UPDATE: London Twitch star who fell victim to swatting cleared by police

Clara Sorrenti, 28, of London claims London police violated her human rights after she was arrested in an alleged swatting incident on August 5, 2022. (Screen capture via Keffals on YouTube.)

A London woman whose identity was stolen and used to threaten city staff via email said she’s no longer deemed a suspect in the police investigation.

Clara Sorrenti, known as Keffals on the streaming platform, Twitch, made headlines earlier this week when she uploaded a video pleading for help after she was arrested at gunpoint by London police officers on August 5. Sorrenti said she was arrested after emails threatening to harm London politicians were sent by someone impersonating her.

After Sorrenti was shown the emails, she said she informed police that she was swatted, a criminal harassment tactic where someone attempts to deceive police into responding to a fake emergency. Sorrenti said she had been a victim of swatting attacks in the past.

Police later released Sorrenti without any charges. However, investigators held on to several of her and her fiancé’s devices and allegedly informed her she would remain a suspect in the investigation. Sorrenti said her belongings were returned on Wednesday.

On Thursday, Sorrenti announced on Twitter that London Police Service Chief Steve Williams told her she is no longer considered a suspect in the probe.

“I talked to the Chief of Police of London Police Services, and I am no longer a suspect in the investigation,” Sorrenti tweeted. “They are now acknowledging this situation as swatting.”

Several hours after Sorrenti made her announcement, London Police Service echoed her statement and provided more insight into the investigation.

“As a result of further investigation, we do not believe that the threatening emails received by City Hall officials originated with Ms. Sorrenti,” Chief Williams said in a statement issued Thursday evening. “We believe there was a deliberate attempt by a third party to place suspicion on Ms. Sorrenti in relation to what are now believed to be false threats to harm people at City Hall.”

Williams clarified that ahead of Sorrenti’s arrest, responding officers attended her residence, knocked on her door, and announced themselves before the door was opened.

“Ms. Sorrenti was arrested for uttering threats based on information officers had at that time. Ms. Sorrenti was polite and cooperative. To be clear, due to the nature of the threats to shoot people, officers with specialized training and equipment were involved in the arrest. These Emergency Response Unit officers are specially trained to peacefully resolve high risk situations. They offer enhanced protection for the public and fellow officers. In the past, officers in similar situations have been wounded or killed. In this case, firearms were displayed until it was determined a threat no longer existed. I acknowledge that for the average citizen, having heavily armed police officers attend your residence would be traumatic. I understand this was a traumatic and shocking experience for Ms. Sorrenti. At the same time, the safety of our officers and members of the public cannot be compromised when responding to occurrences of this nature. I am thankful they affected the arrest without physical injury to anyone.”
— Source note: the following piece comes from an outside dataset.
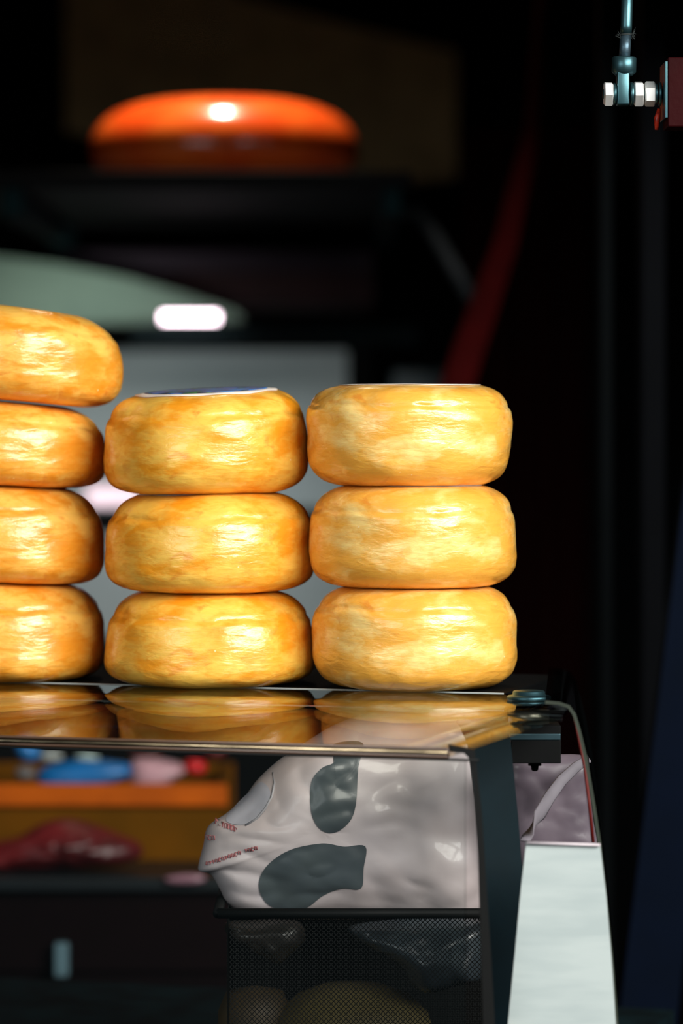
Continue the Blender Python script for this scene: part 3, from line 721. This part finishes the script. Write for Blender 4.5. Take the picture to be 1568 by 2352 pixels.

During her time in police custody last Friday, Sorrenti, an openly transgender woman, claimed investigators referred to her by her former name despite the fact it has been legally changed. She claimed officers called her by her deadname, the name she was given at birth because the attacker who swatted her used both her current name and deadname in the emails police were told about.

Williams said although he cannot verify what was said to Sorrenti during her initial arrest, he said he personally reviewed the recordings of Sorrenti while she was in holding. He claims at no time did officers address Sorrenti by her deadname and said officers were “polite, respectful, and professional” during any exchanges.

“The reference to Ms. Sorrenti’s former name appears to stem from the existence of prior police reports. When an individual comes into contact with police for whatever reason, an entry is made into our records management system using the name provided at that time. That report is merged with prior reports, if any, involving the same person with the same date of birth,” Williams said. “Where an individual has a change of name, or has a nickname or alias, those would be linked with the primary name on file. Police are not normally notified when someone legally changes their name. It appears the bag in which Ms. Sorrenti’s personal property was held was labelled with her deadname, for tracking purposes. I recognize that this explanation will not please everybody.”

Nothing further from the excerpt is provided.